Después de un silencio que yo imaginé como el puente para regresar a ese reino en el que nos encontrábamos padre e hijo en una sencilla caminata en un sábado soleado y del que nunca debimos permitir que nos sacaran, mi hijo me golpeó el alma con una pregunta tan básica, tan primitiva, pero tan lamentablemente válida: “Papá, ¿tú no sientes a veces ganas de tener una pistola y poder dispararle a alguien que te haga daño?” Solo entonces me percaté de la digestión que de todo esto y en silencio había estado haciendo él de todo mientras ocurría. Lo único que me salió como respuesta es que somos mucho mejores seres humanos, que no vale la pena dejarse enredar por esa mala sangre de gente que ya gastó su dentadura masticando frustración, soledad y desamor. Le recordé que no debe callar, pero que siempre debe medir sus actos porque siempre estará en desventaja si reacciona en legítima defensa.

Al volver a esperar en el semáforo una esquina más adelante pude confirmar lo que venía diciendo: el hombre se hallaba en el extremo opuesto de la misma cuadra, escarbando en la basura. Esto confirmaba la inocultable marchitez de tantos racistas que algunos insisten en negar que pueda haber en Colonia, recitando el vacío y aparente título de que “vivimos en la ciudad más tolerante (cada vez aborrezco más el término) y diversa”, pero que hay de sobra, gente que revira escudándose en la infundada superioridad de una nación que hace tiempo les dió la espalda.
Y
Hasta este punto la historia ya me parecía bastante fuerte, cruel y gris, pero como todo es susceptible de superar, el nivel aumentó cuando mi hijo de once años no cumplidos me preguntó si recordaba al hombre del día anterior. Yo pensé que le había seguido dando vueltas al asunto, quizás pensando en alguna de esas respuestas inteligentísimas que saben sobrevenir demasiado tarde y rara vez en el momento oportuno. La casi desvanecida desazón del desencuentro se recargó con una adición de indignación cuando me contó lo que yo trataba de negar, no sé por qué, en cuanto me seguía contando: el mismo hombre, ahora a pie, estaba al otro lado de la calle en la que el niño, ahora acompañado por su amigo y vecino, esperaba la luz verde para continuar a un parque donde iban a jugar baseball. Me dice que se cruza en rojo, mirándolo fijamente como afianzado en la idiotez que fabrica, a lo que él responde con un gesto de perplejidad (fingida), buscando esa explicación inexistente. Aclaro que, dentro de la informalidad y soltura con la que se conoce a Colonia, tan cool que somos, “too sexy for the signal light”, aquí se permite asumir el riesgo de cruzar el semáforo en rojo, salvo la férrea excepción de encontrarse delante de menores de edad. Al sentir la reacción y llegando a su altura, el hombre le pregunta si quiere que le ordene al perro que trae paseando que lo ataque. Él, rápido, le pide a su amigo que le entregue el bate con el que van a jugar, a lo que el siempre cobarde pero ahora amilanado viejo responde con esto que llevo escuchando más de 17 años, siempre que se decide dejar de silenciarse ante cualquiera de los no pocos comentarios denigrantes y racistas que suelta esta gente con desparpajo: “era una broma”.

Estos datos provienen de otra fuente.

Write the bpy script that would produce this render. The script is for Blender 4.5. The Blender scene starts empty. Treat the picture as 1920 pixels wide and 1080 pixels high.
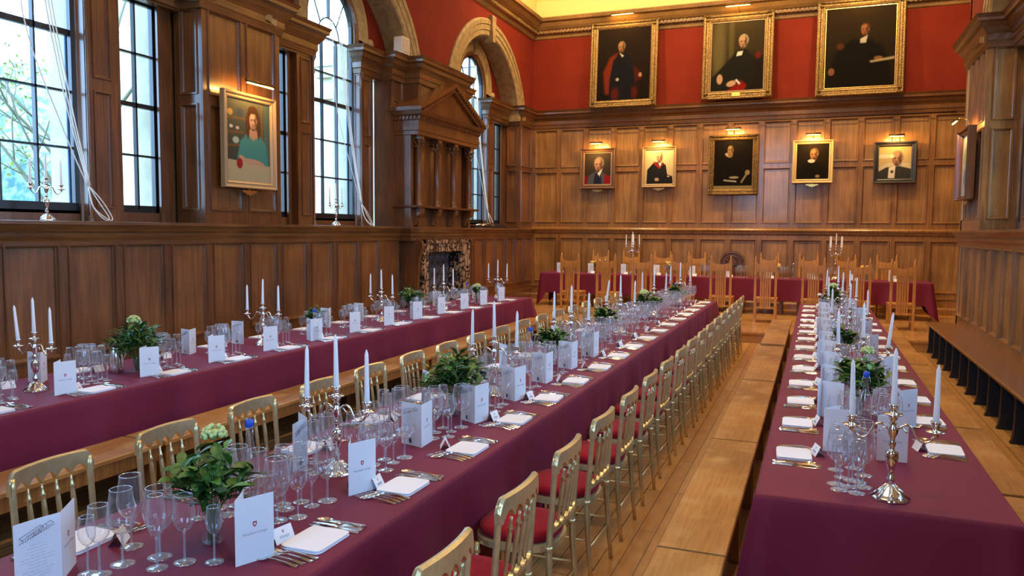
import bpy, math, random
from math import sin, cos, pi, radians, sqrt, atan2, hypot
from mathutils import Vector, Matrix

sc = bpy.context.scene
COL = sc.collection
random.seed(7)

# ------------------------------------------------------------------ camera
CAM_YAW, CAM_PITCH, CAM_ROLL, CAM_H = radians(21.226), radians(-4.162), radians(-.459), 1.885
_fw = Vector((-sin(CAM_YAW) * cos(CAM_PITCH), cos(CAM_YAW) * cos(CAM_PITCH), sin(CAM_PITCH)))
_rt = Vector((cos(CAM_YAW), sin(CAM_YAW), 0))
_up = _rt.cross(_fw)
_x = _rt * cos(CAM_ROLL) - _up * sin(CAM_ROLL)
_y = _rt * sin(CAM_ROLL) + _up * cos(CAM_ROLL)
cd = bpy.data.cameras.new('camera'); cam = bpy.data.objects.new('camera', cd); COL.objects.link(cam)
cd.sensor_width = 36; cd.lens = 27.44; cd.clip_start = .05; cd.clip_end = 200
cam.matrix_world = Matrix(((_x.x, _y.x, -_fw.x, 0), (_x.y, _y.y, -_fw.y, 0), (_x.z, _y.z, -_fw.z, CAM_H), (0, 0, 0, 1)))
sc.camera = cam

# ------------------------------------------------------------------ view, world, lights
vs = sc.view_settings
vs.view_transform = 'Standard'; vs.look = 'None'; vs.gamma = 1.0; vs.use_curve_mapping = False
vs.exposure = .62
sc.cycles.max_bounces = 8; sc.cycles.diffuse_bounces = 5; sc.cycles.glossy_bounces = 4
sc.cycles.transmission_bounces = 4; sc.cycles.transparent_max_bounces = 48
sc.cycles.caustics_reflective = False; sc.cycles.caustics_refractive = False
sc.cycles.sample_clamp_indirect = 4.0
sc.cycles.use_adaptive_sampling = True; sc.cycles.adaptive_threshold = .02

W = bpy.data.worlds.new('daylight'); sc.world = W; W.use_nodes = True
wn = W.node_tree; wn.nodes.clear()
wo = wn.nodes.new('ShaderNodeOutputWorld'); wb = wn.nodes.new('ShaderNodeBackground')
wc = wn.nodes.new('ShaderNodeTexCoord'); wx = wn.nodes.new('ShaderNodeSeparateXYZ'); wr = wn.nodes.new('ShaderNodeValToRGB')
wn.links.new(wc.outputs['Generated'], wx.inputs[0]); wn.links.new(wx.outputs['Z'], wr.inputs[0])
wr.color_ramp.elements[0].position = 0.0; wr.color_ramp.elements[0].color = (.26, .38, .52, 1)
wr.color_ramp.elements[1].position = .12; wr.color_ramp.elements[1].color = (.34, .61, 1.0, 1)
wn.links.new(wr.outputs[0], wb.inputs[0]); wb.inputs[1].default_value = 10.0
wn.links.new(wb.outputs[0], wo.inputs[0])

def area(name, loc, look, sx, sy, power, color, portal=False):
    l = bpy.data.lights.new(name, 'AREA'); l.shape = 'RECTANGLE'; l.size = sx; l.size_y = sy
    l.energy = power; l.color = color
    o = bpy.data.objects.new(name, l); COL.objects.link(o); o.location = loc
    o.rotation_euler = Vector(look).to_track_quat('-Z', 'Y' if abs(look[2]) < .9 else 'X').to_euler()
    if portal: l.cycles.is_portal = True
    return o
def lamp(name, loc, power, color, r=.05):
    l = bpy.data.lights.new(name, 'POINT'); l.energy = power; l.color = color; l.shadow_soft_size = r
    o = bpy.data.objects.new(name, l); COL.objects.link(o); o.location = loc; return o

WARM = (1.0, .56, .24)
LC = [5.33, 10.5, 15.8]          # centres of the window bays in the left wall
RC = [0.2, 5.35, 10.6]           # ... in the right wall
for c in LC: area('daylight_portal', (-7.27, c, 3.8), (1, 0, 0), 3.6, 4.4, 1, (1, 1, 1), True)
for c in RC: area('daylight_portal', (2.67, c, 3.8), (-1, 0, 0), 3.6, 4.4, 1, (1, 1, 1), True)
area('daylight_portal', (-2.3, -4.05, 4.5), (0, 1, 0), 2.6, 3.9, 1, (1, 1, 1), True)
# cove lighting on top of the ceiling cornice, unseen ceiling spots added for warm light over hall and dais
area('cove_strip_light', (-6.35, 9.0, 7.12), (.45, 0, 1), .08, 18.5, 36, (1.0, .50, .06))
area('cove_strip_light', (-2.2, 18.27, 7.12), (0, -.45, 1), 8.0, .08, 27, (1.0, .50, .06))
for yy in (1.5, 6.0, 10.5, 14.5):
    for xx in (-3.6, .2):
        area('unseen_ceiling_spot', (xx, yy, 8.2), (.15, .12, -1), .5, .5, 56, (1.0, .70, .34))
for xx in (-5.2, -2.0, 1.2):
    area('unseen_ceiling_spot', (xx, 15.6, 8.2), (0, .55, -1), .35, .35, 112, (1.0, .70, .34))

# ------------------------------------------------------------------ materials
MATS = {}
def N(t, typ, **kw):
    n = t.nodes.new(typ)
    for k, v in kw.items():
        if k in n.inputs: n.inputs[k].default_value = v
        else: setattr(n, k, v)
    return n
def mat(name, col=(.5, .5, .5), rough=.5, metal=0, spec=.5, coat=0, **kw):
    m = bpy.data.materials.new(name); m.use_nodes = True; t = m.node_tree
    b = t.nodes['Principled BSDF']
    b.inputs['Base Color'].default_value = (*col, 1); b.inputs['Roughness'].default_value = rough
    b.inputs['Metallic'].default_value = metal; b.inputs['Specular IOR Level'].default_value = spec
    b.inputs['Coat Weight'].default_value = coat; b.inputs['Coat Roughness'].default_value = .13
    for k, v in kw.items(): b.inputs[k].default_value = v
    MATS[name] = m; return m
def noise_col(m, c1, c2, scale=(1, 1, 1), nscale=4, detail=6, coords='Object', lo=.35, hi=.65, bump=0, rough=None, dist=0):
    t = m.node_tree; b = t.nodes['Principled BSDF']
    tc = N(t, 'ShaderNodeTexCoord'); mp = N(t, 'ShaderNodeMapping', Scale=scale)
    ns = N(t, 'ShaderNodeTexNoise', Scale=nscale, Detail=detail, Distortion=dist); cr = N(t, 'ShaderNodeValToRGB')
    t.links.new(tc.outputs[coords], mp.inputs[0]); t.links.new(mp.outputs[0], ns.inputs['Vector'])
    t.links.new(ns.outputs[0], cr.inputs[0]); t.links.new(cr.outputs[0], b.inputs['Base Color'])
    e = cr.color_ramp.elements; e[0].position = lo; e[0].color = (*c1, 1); e[1].position = hi; e[1].color = (*c2, 1)
    if bump:
        bp = N(t, 'ShaderNodeBump', Strength=bump, Distance=.01); t.links.new(ns.outputs[0], bp.inputs['Height']); t.links.new(bp.outputs[0], b.inputs['Normal'])
    return m, mp, ns, cr
def wood(name, c1, c2, grain='z', rough=.34, coat=.45, fine=38):
    m = mat(name, c1, rough, coat=coat)
    s = {'z': (1, 1, .06), 'y': (1, .05, 1), 'x': (.05, 1, 1)}[grain]
    _, mp, ns, cr = noise_col(m, c1, c2, s, fine, 5, lo=.3, hi=.7, bump=.05, dist=.6)
    t = m.node_tree; b = t.nodes['Principled BSDF']
    n2 = N(t, 'ShaderNodeTexNoise', Scale=1.6, Detail=2.0); tc = N(t, 'ShaderNodeTexCoord'); t.links.new(tc.outputs['Object'], n2.inputs['Vector'])
    mr = N(t, 'ShaderNodeMapRange'); mr.inputs['From Min'].default_value = .3; mr.inputs['From Max'].default_value = .7
    mr.inputs['To Min'].default_value = .72; mr.inputs['To Max'].default_value = 1.25; t.links.new(n2.outputs[0], mr.inputs[0])
    mx = N(t, 'ShaderNodeMix', data_type='RGBA', blend_type='MULTIPLY'); mx.inputs[0].default_value = 1
    t.links.new(cr.outputs[0], mx.inputs[6]); t.links.new(mr.outputs[0], mx.inputs[7]); t.links.new(mx.outputs[2], b.inputs['Base Color'])
    return m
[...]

Tamaña broma que un completo desconocido mayor, con el que horas antes se ha tenido un “intercambio” de indudable talante discriminatorio amenace a un niño, acompañado solamente por otro niño.

Esto hay que denunciarlo, no cabe duda. Por eso escribo, por eso empleo este canal. Porque entre las experiencias que el pequeño va a tener que acumular está la de la banalización por parte de las autoridades, “que no vale la pena, que no haga caso, que no tiene importancia, que no se puede hacer nada, que es su palabra contra la del otro”.


Esa es, precisamente, la fuerza que ha hecho falta para revivir, quiero decir para mantener latente, dado que nunca murió, ese fascismo incorporado, aceptado, entretanto reconocido como fundamental derecho a la expresión y que cuenta incluso con partido político.